The appellate court rejected the defendant’s argument that the disclosure of the network access log was a search under Carpenter. The court noted that Carpenter did not invalidate “tower dump” requests and that the police action in this case was akin to a tower dump. Campus police did not target a specific individual or attempt to track a person’s movements; instead, they merely sought to ascertain who was logged on to the WiFi at the time of the robbery. Unlike CSLI, which tracks a phone’s (and thus an individual’s) movement at all times of the day, the WiFi data disclosed in Dunkins was collected only when a person logged onto the campus network and was present on the campus. In addition, the court concluded that the defendant consented to the college’s internet use policy, which authorized the college to collect and disclose internet data received through its network connections.

United States v. Adkinson, 916 F.3d 605, 610 (7th Cir. 2019) (per curiam). The Seventh Circuit in Adkinson considered whether the trial court erred in denying the defendant’s motion to suppress information that T-Mobile gave to law enforcement about the location of the defendant’s cell phone during robberies of T-Mobile and other cell phone stores. In investigating the robbery of a T-Mobile store in Indiana and a Verizon store in Kentucky, T-Mobile conducted its own tower dumps. It pulled data from cell sites near the stores to identify which phones connected to them at the time of the robberies. From this data, T-Mobile determined that the defendant’s phone was the only T-Mobile phone near both robberies.  T-Mobile voluntarily gave this information to the FBI.

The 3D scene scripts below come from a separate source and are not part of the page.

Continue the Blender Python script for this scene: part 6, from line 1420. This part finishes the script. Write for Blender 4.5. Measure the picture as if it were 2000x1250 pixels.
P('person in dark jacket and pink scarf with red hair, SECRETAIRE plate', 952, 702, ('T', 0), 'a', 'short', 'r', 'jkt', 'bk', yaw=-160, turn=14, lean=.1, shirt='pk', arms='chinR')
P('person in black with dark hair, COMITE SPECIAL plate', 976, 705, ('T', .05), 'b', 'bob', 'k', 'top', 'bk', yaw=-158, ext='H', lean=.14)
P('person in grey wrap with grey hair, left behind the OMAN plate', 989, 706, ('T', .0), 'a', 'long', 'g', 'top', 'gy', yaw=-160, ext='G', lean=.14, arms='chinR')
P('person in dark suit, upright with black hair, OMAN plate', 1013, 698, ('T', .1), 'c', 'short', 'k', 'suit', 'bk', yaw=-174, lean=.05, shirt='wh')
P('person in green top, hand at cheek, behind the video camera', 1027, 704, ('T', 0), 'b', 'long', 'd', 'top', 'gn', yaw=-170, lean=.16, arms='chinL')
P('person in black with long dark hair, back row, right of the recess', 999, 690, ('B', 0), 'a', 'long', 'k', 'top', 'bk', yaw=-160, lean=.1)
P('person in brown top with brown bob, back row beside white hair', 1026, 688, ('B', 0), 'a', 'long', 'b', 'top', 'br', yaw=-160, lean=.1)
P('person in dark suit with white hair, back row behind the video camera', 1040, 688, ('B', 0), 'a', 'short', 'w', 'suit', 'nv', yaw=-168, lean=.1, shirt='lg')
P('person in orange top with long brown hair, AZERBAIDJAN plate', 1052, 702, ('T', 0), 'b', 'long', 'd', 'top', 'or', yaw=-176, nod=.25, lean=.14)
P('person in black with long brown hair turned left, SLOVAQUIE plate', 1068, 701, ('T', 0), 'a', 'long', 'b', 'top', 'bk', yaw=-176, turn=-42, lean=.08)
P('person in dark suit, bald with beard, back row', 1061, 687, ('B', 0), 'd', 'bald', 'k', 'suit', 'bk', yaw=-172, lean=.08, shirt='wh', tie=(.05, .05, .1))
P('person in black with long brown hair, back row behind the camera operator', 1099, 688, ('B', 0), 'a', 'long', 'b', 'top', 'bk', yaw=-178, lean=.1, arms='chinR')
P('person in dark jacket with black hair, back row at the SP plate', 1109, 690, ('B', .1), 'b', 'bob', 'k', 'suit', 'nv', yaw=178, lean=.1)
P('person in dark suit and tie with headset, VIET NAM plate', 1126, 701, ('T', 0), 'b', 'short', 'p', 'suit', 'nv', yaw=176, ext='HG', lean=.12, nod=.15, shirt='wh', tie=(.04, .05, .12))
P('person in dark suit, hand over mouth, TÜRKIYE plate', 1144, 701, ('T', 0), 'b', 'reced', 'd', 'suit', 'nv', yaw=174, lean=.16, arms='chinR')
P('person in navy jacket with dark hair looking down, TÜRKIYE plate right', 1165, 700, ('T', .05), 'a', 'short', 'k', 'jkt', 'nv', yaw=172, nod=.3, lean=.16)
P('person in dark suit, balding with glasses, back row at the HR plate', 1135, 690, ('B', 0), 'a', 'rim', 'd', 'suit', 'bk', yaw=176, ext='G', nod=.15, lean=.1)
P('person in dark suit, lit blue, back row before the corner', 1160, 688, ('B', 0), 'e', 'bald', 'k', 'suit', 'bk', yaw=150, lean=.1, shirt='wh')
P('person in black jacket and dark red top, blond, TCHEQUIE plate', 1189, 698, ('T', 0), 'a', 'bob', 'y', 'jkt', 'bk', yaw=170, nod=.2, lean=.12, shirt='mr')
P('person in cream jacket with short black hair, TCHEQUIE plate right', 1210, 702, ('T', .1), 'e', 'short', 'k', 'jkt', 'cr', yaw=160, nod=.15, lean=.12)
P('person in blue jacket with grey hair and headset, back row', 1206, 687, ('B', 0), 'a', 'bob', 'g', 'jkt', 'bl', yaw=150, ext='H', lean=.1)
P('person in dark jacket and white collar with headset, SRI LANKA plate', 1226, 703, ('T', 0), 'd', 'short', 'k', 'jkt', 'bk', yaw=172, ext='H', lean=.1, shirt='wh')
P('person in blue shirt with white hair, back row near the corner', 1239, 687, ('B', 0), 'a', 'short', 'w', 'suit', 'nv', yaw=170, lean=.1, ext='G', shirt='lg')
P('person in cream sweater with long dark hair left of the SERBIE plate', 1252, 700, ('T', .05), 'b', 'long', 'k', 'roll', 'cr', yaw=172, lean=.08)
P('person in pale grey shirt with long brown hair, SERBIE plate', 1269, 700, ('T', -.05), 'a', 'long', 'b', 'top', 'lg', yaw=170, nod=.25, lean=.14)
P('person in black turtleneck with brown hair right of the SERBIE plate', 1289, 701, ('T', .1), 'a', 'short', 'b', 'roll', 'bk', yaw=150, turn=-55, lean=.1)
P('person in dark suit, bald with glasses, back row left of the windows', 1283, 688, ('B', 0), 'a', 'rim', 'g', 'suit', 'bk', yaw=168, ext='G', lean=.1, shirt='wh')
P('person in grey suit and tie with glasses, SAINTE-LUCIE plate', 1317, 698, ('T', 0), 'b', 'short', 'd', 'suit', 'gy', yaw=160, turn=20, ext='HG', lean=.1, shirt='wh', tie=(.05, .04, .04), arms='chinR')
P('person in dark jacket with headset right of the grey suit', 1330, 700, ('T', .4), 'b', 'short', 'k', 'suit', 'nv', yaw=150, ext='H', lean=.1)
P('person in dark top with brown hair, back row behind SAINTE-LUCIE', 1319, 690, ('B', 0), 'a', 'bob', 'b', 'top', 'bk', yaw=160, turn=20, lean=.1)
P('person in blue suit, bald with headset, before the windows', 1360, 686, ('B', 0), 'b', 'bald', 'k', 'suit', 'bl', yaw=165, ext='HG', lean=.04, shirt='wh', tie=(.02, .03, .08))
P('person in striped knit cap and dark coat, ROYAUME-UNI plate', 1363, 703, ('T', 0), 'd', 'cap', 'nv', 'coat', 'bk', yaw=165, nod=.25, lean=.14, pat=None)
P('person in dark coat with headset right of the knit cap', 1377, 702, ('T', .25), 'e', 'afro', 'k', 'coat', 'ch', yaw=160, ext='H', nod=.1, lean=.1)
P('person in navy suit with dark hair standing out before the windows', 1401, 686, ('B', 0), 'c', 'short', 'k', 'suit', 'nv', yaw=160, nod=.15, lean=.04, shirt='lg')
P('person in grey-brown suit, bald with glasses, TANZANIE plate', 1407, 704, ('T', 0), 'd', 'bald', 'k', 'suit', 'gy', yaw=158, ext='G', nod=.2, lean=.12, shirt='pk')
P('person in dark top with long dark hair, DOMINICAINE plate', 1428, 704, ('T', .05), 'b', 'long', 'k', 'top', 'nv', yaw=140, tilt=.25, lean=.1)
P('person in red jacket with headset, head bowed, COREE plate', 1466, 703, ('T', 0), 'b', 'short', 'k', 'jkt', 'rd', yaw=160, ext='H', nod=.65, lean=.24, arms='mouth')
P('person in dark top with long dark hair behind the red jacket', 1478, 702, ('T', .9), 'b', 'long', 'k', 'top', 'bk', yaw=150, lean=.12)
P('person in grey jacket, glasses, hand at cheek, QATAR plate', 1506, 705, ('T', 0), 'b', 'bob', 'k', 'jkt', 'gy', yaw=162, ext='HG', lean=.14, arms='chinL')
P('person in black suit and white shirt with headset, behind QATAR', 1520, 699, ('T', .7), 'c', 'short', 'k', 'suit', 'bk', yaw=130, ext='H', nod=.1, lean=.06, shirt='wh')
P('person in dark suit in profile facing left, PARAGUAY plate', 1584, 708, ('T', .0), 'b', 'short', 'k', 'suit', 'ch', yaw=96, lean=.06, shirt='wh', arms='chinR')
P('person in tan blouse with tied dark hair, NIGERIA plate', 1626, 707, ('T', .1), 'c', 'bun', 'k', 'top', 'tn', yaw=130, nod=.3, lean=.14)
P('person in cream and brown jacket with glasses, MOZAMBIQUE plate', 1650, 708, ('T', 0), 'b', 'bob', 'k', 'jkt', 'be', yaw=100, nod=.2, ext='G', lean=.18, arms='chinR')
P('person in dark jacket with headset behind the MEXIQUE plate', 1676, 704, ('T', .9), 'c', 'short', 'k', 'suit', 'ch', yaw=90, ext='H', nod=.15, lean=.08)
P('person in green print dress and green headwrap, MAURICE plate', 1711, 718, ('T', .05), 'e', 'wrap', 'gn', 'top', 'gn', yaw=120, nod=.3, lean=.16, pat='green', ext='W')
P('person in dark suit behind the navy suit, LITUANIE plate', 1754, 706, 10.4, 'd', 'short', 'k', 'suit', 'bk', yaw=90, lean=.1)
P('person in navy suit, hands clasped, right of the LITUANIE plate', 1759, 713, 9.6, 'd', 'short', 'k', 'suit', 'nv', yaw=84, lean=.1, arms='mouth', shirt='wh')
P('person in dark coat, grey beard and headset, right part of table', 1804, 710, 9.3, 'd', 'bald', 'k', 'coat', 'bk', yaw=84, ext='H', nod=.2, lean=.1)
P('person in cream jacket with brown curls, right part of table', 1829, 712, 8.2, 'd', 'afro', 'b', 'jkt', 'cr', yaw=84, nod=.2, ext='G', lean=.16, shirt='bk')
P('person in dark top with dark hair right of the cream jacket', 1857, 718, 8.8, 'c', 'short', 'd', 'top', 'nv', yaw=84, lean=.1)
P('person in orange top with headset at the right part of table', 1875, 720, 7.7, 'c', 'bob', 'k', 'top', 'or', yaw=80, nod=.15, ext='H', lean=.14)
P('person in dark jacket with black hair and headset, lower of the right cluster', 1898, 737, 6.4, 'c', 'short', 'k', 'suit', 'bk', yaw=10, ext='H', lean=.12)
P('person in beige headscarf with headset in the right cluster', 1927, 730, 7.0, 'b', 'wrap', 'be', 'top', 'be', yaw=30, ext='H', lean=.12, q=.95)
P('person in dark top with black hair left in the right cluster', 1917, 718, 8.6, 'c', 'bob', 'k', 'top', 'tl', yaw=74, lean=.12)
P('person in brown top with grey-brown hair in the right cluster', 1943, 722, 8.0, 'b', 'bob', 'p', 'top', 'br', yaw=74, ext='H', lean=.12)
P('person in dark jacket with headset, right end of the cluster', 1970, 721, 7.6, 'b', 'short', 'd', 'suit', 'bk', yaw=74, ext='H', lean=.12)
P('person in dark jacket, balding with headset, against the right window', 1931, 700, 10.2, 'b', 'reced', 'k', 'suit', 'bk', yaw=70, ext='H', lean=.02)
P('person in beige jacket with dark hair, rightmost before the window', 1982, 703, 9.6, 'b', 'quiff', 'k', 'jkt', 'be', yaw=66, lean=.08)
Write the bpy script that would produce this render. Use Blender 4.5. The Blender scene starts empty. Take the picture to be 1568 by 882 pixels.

The defendant argued that the evidence should have been suppressed because the government obtained it without a warrant. The trial court denied the defendant’s motion. He was convicted at trial and appealed.

The Seventh Circuit affirmed the district court’s judgment, rejecting the defendant’s argument that the government’s acquisition of the tower dump data violated the Fourth Amendment. The court reasoned that T-Mobile was a private party that was not acting as a government agent when it collected the data and turned it over to the government. Instead, T-Mobile was acting in its own interest to prevent more robberies of its stores and to recover its property. In addition, the court reasoned that the defendant consented to T-Mobile collecting and sharing his cell-site information, pursuant to T-Mobile’s policy that it could disclose that information when necessary to protect its rights, interests, property, or safety, or that of others. And, finally, the court noted that Carpenter did not advance the defendant’s argument as it did not invalidate warrantless tower dumps.

Takeaway. It remains unclear whether the government’s obtaining of tower dump information from a third-party intrudes upon a person’s reasonable expectation of privacy or instead is covered by the third-party doctrine. On the one hand, tower dumps reveal the same sort of involuntarily submitted location information at issue in Carpenter and they sweep up vast amounts of data. On the other hand, tower dumps generally cover a very limited period of time and do not provide the type of historical tracking that reveals the whole of a person’s movements. As both Dunkin and Adkinson involved the data collectors searching their own records, neither resolves the constitutional questions surrounding tower dumps performed at the behest of the government.